Given data

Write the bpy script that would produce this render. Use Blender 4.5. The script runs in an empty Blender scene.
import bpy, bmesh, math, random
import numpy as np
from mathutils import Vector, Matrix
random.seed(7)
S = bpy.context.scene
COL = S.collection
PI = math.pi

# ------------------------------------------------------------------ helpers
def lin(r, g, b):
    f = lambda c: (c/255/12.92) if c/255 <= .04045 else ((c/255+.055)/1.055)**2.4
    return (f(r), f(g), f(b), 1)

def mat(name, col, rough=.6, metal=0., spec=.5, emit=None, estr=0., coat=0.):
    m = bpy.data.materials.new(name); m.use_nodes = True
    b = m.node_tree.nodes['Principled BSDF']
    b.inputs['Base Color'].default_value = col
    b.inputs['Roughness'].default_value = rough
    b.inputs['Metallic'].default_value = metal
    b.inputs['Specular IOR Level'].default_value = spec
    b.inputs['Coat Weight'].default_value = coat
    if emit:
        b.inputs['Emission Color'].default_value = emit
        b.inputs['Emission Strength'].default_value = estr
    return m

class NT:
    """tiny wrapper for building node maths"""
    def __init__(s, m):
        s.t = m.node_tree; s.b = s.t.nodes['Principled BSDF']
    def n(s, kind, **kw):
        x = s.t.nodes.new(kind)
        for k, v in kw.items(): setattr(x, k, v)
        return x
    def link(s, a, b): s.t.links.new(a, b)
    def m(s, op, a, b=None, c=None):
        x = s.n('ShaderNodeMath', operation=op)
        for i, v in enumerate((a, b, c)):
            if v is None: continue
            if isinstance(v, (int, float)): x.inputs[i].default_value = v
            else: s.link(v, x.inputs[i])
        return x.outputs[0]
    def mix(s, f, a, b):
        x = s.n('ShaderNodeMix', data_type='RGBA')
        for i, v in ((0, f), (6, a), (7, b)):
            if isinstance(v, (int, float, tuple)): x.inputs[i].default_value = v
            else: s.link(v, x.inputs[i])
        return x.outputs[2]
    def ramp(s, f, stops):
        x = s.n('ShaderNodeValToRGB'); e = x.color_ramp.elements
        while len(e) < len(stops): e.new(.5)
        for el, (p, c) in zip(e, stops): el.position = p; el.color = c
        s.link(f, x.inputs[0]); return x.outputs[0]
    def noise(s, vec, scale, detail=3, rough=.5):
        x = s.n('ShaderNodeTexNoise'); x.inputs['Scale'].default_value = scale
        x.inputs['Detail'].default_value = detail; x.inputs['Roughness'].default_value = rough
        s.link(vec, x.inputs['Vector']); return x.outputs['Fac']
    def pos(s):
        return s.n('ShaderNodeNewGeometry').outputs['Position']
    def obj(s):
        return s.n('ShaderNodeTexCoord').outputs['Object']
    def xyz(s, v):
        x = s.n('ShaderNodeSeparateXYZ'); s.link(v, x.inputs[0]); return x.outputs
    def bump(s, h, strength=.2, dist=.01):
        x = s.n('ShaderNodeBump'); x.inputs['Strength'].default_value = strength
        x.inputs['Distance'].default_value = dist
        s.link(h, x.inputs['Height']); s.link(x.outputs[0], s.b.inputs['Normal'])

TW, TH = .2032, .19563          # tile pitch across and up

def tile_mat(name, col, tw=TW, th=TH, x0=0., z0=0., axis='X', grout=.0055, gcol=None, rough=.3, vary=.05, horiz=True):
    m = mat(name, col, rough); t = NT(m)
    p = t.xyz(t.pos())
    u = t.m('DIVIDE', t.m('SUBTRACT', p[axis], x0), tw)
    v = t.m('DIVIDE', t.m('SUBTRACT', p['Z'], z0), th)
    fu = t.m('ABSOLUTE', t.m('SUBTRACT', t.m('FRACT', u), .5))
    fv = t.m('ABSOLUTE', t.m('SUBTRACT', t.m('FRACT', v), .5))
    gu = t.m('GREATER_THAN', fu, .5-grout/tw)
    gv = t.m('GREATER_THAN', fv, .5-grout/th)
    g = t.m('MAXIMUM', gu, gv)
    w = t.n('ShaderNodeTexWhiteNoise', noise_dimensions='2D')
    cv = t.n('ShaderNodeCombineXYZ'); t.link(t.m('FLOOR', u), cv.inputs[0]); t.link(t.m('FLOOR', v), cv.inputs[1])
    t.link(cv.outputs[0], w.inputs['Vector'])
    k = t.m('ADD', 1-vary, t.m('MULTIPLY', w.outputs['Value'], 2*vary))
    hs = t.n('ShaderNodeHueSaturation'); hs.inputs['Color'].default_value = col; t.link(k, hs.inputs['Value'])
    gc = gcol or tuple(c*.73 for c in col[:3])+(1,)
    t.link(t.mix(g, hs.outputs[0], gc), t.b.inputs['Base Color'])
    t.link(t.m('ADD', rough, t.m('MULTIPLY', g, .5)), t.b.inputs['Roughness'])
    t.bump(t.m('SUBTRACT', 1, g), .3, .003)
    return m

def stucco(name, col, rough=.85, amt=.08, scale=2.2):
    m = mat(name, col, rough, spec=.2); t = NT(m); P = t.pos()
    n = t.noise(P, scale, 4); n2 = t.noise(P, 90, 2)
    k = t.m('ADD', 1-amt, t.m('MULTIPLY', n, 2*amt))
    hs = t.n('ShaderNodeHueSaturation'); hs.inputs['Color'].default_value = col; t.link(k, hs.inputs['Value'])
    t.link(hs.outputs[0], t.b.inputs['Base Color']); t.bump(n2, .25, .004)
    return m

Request
Return exactly, please, the lines of the material from the first one down to and including the line where "return (f(r), f(g), f(b), 1)" appears.

Solution for this problem
Write the bpy script that would produce this render. Use Blender 4.5. The script runs in an empty Blender scene.
import bpy, bmesh, math, random
import numpy as np
from mathutils import Vector, Matrix
random.seed(7)
S = bpy.context.scene
COL = S.collection
PI = math.pi

# ------------------------------------------------------------------ helpers
def lin(r, g, b):
    f = lambda c: (c/255/12.92) if c/255 <= .04045 else ((c/255+.055)/1.055)**2.4
    return (f(r), f(g), f(b), 1)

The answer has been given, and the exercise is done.